L’orto americano, il nuovo film di Pupi Avati presentato in chiusura dell’81° Mostra Internazionale d’Arte Cinematografica di Venezia, è – per definizione annunciata – un horror gotico, ma il risultato è molto più simile a una commedia per la moltitudine di sconcertanti scelte narrative e recitative che costellano l’opera o forse a quanto potrebbero creare René Ferretti e il resto della troupe di Boris se decidessero di fare un viaggio nel cinema di genere.
Partiamo dal suo protagonista (Filippo Scotti), che come ogni personaggio che si rispetti, non ha un nome. I credits del film lo chiamano semplice “Lui”. Una mattina mentre si sta facendo tagliare i capelli da un barbiere, “Lui”, un giovane bolognese con forti aspirazioni letterarie, scambia due parole (forse arrivano a stento a una frase) con una nurse americana (in questo film la parola “infermiera” non esiste), che il ragazzo decreta fin da subito come l’amore della sua vita.
L’orto che dà il titolo alla storia tuttavia è americano, quindi la narrazione si sposta in fretta e furia nel Midwest e nello specifico in Iowa. Lui ha lasciato la sua casa di Bologna per sei mesi alla signora Markbreiter, impegnata nell’offerta culturale legata al Piano Marshall, e ora vive in una piccola villetta, dove prova a scrivere senza troppo successo.
Vicino a “Lui”, con solo un orto a separarle i due edifici, vive una donna anziana (Rita Tushingham), disperata per la sparizione della figlia Barbara (Mildred Gustafsson), una nurse americana che da tempo non dà più sue notizie.

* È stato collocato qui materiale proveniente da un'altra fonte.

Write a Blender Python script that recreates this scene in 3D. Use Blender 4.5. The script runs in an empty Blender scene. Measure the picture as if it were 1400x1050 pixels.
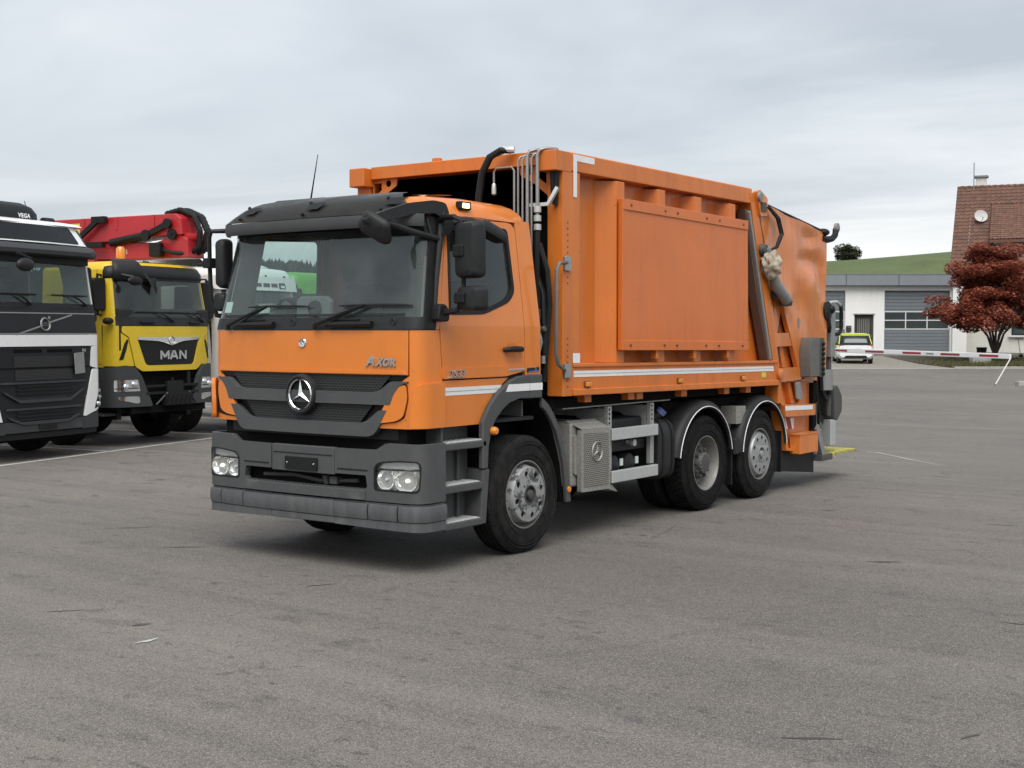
import bpy, bmesh, math, random
from mathutils import Vector, Matrix
from mathutils.geometry import tessellate_polygon
R = math.radians
rnd = random.Random(7)
sc = bpy.context.scene
col = sc.collection

# ------------------------------------------------------------------ camera
cam_d = bpy.data.cameras.new('camera'); cam = bpy.data.objects.new('camera', cam_d); col.objects.link(cam)
cam.location = (7.885, -8.019, 1.953)
cam.rotation_euler = (R(90) - .0397, 0, .6247)
cam_d.sensor_width = 36.0; cam_d.lens = 36.0*1803.0/1400.0
cam_d.clip_start = .1; cam_d.clip_end = 6000
sc.camera = cam

# ------------------------------------------------------------------ world: overcast sky over a Nishita base
SUN_EL, SUN_AZ = 52.0, -40.0        # azimuth measured from -Y towards +X is negative here
wd = bpy.data.worlds.new('World'); sc.world = wd; wd.use_nodes = True
nt = wd.node_tree; nt.nodes.clear(); L = nt.links.new
def N(t, **k):
    n = nt.nodes.new(t)
    for a, b in k.items(): setattr(n, a, b)
    return n
out = N('ShaderNodeOutputWorld'); bg = N('ShaderNodeBackground'); bg.inputs['Strength'].default_value = .1
sky = N('ShaderNodeTexSky'); sky.sky_type = 'NISHITA'; sky.sun_disc = False
sky.sun_elevation = R(SUN_EL); sky.sun_rotation = R(130); sky.air_density = 1.3; sky.dust_density = 3.0
tc = N('ShaderNodeTexCoord'); sep = N('ShaderNodeSeparateXYZ'); L(tc.outputs['Generated'], sep.inputs[0])
mz = N('ShaderNodeMath', operation='MAXIMUM'); L(sep.outputs[2], mz.inputs[0]); mz.inputs[1].default_value = 0.0
az = N('ShaderNodeMath', operation='ADD'); L(mz.outputs[0], az.inputs[0]); az.inputs[1].default_value = .10
dx = N('ShaderNodeMath', operation='DIVIDE'); L(sep.outputs[0], dx.inputs[0]); L(az.outputs[0], dx.inputs[1])
dy = N('ShaderNodeMath', operation='DIVIDE'); L(sep.outputs[1], dy.inputs[0]); L(az.outputs[0], dy.inputs[1])
cmb = N('ShaderNodeCombineXYZ'); L(dx.outputs[0], cmb.inputs[0]); L(dy.outputs[0], cmb.inputs[1])
mp = N('ShaderNodeMapping'); mp.inputs['Rotation'].default_value = (0, 0, R(-35)); mp.inputs['Scale'].default_value = (.42, .8, 1); L(cmb.outputs[0], mp.inputs[0])
n1 = N('ShaderNodeTexNoise'); n1.inputs['Scale'].default_value = .75; n1.inputs['Detail'].default_value = 5; n1.inputs['Roughness'].default_value = .55; n1.inputs['Distortion'].default_value = .5; L(mp.outputs[0], n1.inputs['Vector'])
n2 = N('ShaderNodeTexNoise'); n2.inputs['Scale'].default_value = .22; n2.inputs['Detail'].default_value = 3; L(mp.outputs[0], n2.inputs['Vector'])
mx = N('ShaderNodeMath', operation='MULTIPLY_ADD'); L(n1.outputs['Fac'], mx.inputs[0]); mx.inputs[1].default_value = .6
m2 = N('ShaderNodeMath', operation='MULTIPLY'); L(n2.outputs['Fac'], m2.inputs[0]); m2.inputs[1].default_value = .4; L(m2.outputs[0], mx.inputs[2])
rp = N('ShaderNodeValToRGB'); e = rp.color_ramp.elements
e[0].position = .41; e[0].color = (.425, .465, .515, 1); e[1].position = .62; e[1].color = (.80, .815, .82, 1)
k = rp.color_ramp.elements.new(.50); k.color = (.555, .592, .635, 1)
L(mx.outputs[0], rp.inputs[0])
sc_ = N('ShaderNodeVectorMath', operation='SCALE'); L(rp.outputs[0], sc_.inputs[0]); sc_.inputs['Scale'].default_value = 5.6
mix = N('ShaderNodeMix', data_type='RGBA'); mix.inputs['Factor'].default_value = .93
L(sky.outputs[0], mix.inputs['A']); L(sc_.outputs[0], mix.inputs['B']); L(mix.outputs['Result'], bg.inputs[0]); L(bg.outputs[0], out.inputs[0])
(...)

Logicamente si tratta della famosa infermiera incontrata fortuitamente dal barbiere. Allora “Lui” decide di intraprendere un’investigazione degna di Sherlock Holmes, guidata principalmente dalla sua tendenza a parlare con i morti. Questa dote lo porta ad entrare nel celebre orto americano, dove trova un (l’autrice giura che le prossime parole non sono frutto d’immaginazione) barattolo con dentro una vagina conservata nella formaldeide (o come preferiamo definirla qui a Filmaltrove “una vagina sciroppata”). Quel primo indizio lo porterà a tornare in Italia per indagare sulle sorti di Barbara.
Per esigenze narrative, il film è recitato parzialmente in inglese, ma sembra che nessuno degli interpreti coinvolti, persino quelli che dovrebbero essere britannici, abbiano mai esercitato oralmente la lingua. La scelta forse più sconvolgente è riservata a Arianna (Morena Gentile), sorella di Barbara, la cui attrice è palesemente doppiata con un ritardo di qualche istante rispetto al labiale e il risultato, sommato a dei dialoghi estremamente forzati, che paiono usciti da un listening A1 del Cambridge, è tristemente esilarante.
Come giallo investigativo, L’orto americano è estremamente ovvio e appena la storia si sposta in Italia è facile capirne la conclusione. Come “scorretta” storia d’amore, le due parti di suddetta storia non interagiscono mai al di là della richiesta di indicazioni stradali e quell’amore diventa solo un motore (debole) per l’indagine. Come horror gotico, la sua oscurità è limitata alle voci che “Lui” continua a sentire nella sua testa e a una tendenza a parlare con un album di foto, o meglio di figurine, di tutti morti della sua famiglia. L’orto americano pare strizzare l’occhio a registi come Buñuel e Hithcock, usando per giunta un bianco e nero che non aggiunge nulla alla storia, ma finisce per essere una mera accozzaglia di riferimenti a opere più riuscite, un pallido ricordo del Pupi Avati di un tempo.
Come già anticipato in apertura, se vi è un ambito in cui L’orto americano eccelle, nonostante non sia minimamente il suo scopo, è la commedia. Ogni indizio cade dal cielo nelle mani del protagonista: dove non arriva il suo (fallace) intuito arrivano le voci dei morti che gli suggeriscono dove andare o preti esperti in letteratura greca. Filippo Scotti, Coppa Mastroianni al tempo di È stata la mano di Dio di Paolo Sorrentino, cerca di fare il possibile con una sceneggiatura esilissima ed estremamente mononota per il suo personaggio. Il mistero centrale, soprattutto per la svolta che prende in Italia con l’ingresso in scena di un possibile serial killer, potrebbe avere un potere salvifico sulla narrazione, ma finisce solo per essere frustrante nel suo evitare ossessivamente di dare risposte al pubblico.